Addressing the unintended consequences

It's remarkable that it has taken this long for women to figure out that large companies aren't going to continue blithely hiring women of child-bearing age when women keep getting pregnant and then quitting on them:
Companies should be able to ask their employees about whether they hope to have children, Sheryl Sandberg, one of the most senior women in Silicon Valley, said Ms Sandberg, chief operating officer of Facebook, said that women are held back at work by stereotypes firms are unwilling to talk about. She said employees faced non-overt discrimination as well as overt discrimination and a lack of flexibility.

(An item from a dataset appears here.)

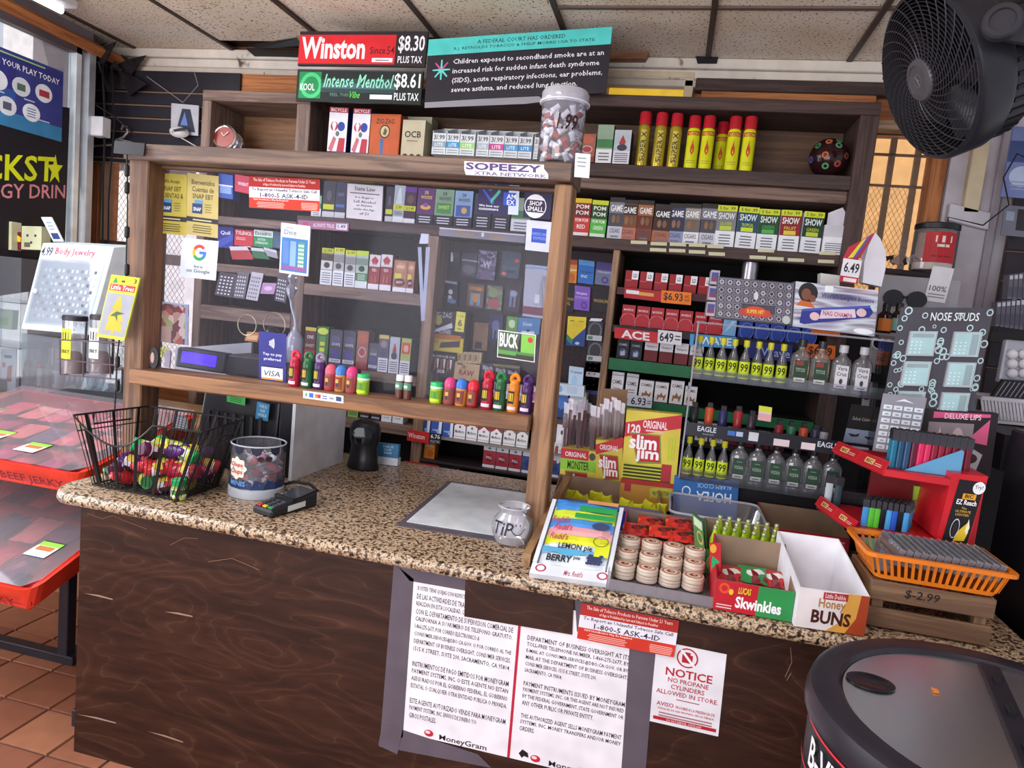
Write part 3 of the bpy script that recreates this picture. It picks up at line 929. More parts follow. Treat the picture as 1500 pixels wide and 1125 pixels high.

The 43-year-old mother-of-two called for a much more open dialogue about gender, which included discussing with female employees whether they plan to have children, The Telegraph reported her as saying.
The UK law is particularly bad, as it not only creates incentive to discriminate against all young women, but is shamelessly abused by women who have an incentive to lie to their employers, assure them they are coming back, and then let them know at the last possible moment that they will not be doing so.  It would actually be better for employers if they were permitted to pay women to leave as soon as they got pregnant, otherwise they can find themselves in limbo for more than a year, not knowing if the woman is going to come back to her job or not.

The irony, of course, is that the individual not being hired to replace the new mother is usually another woman.

I am a strong advocate of policies that help women put children ahead of careers.  But I don't believe that most maternity-related laws do so.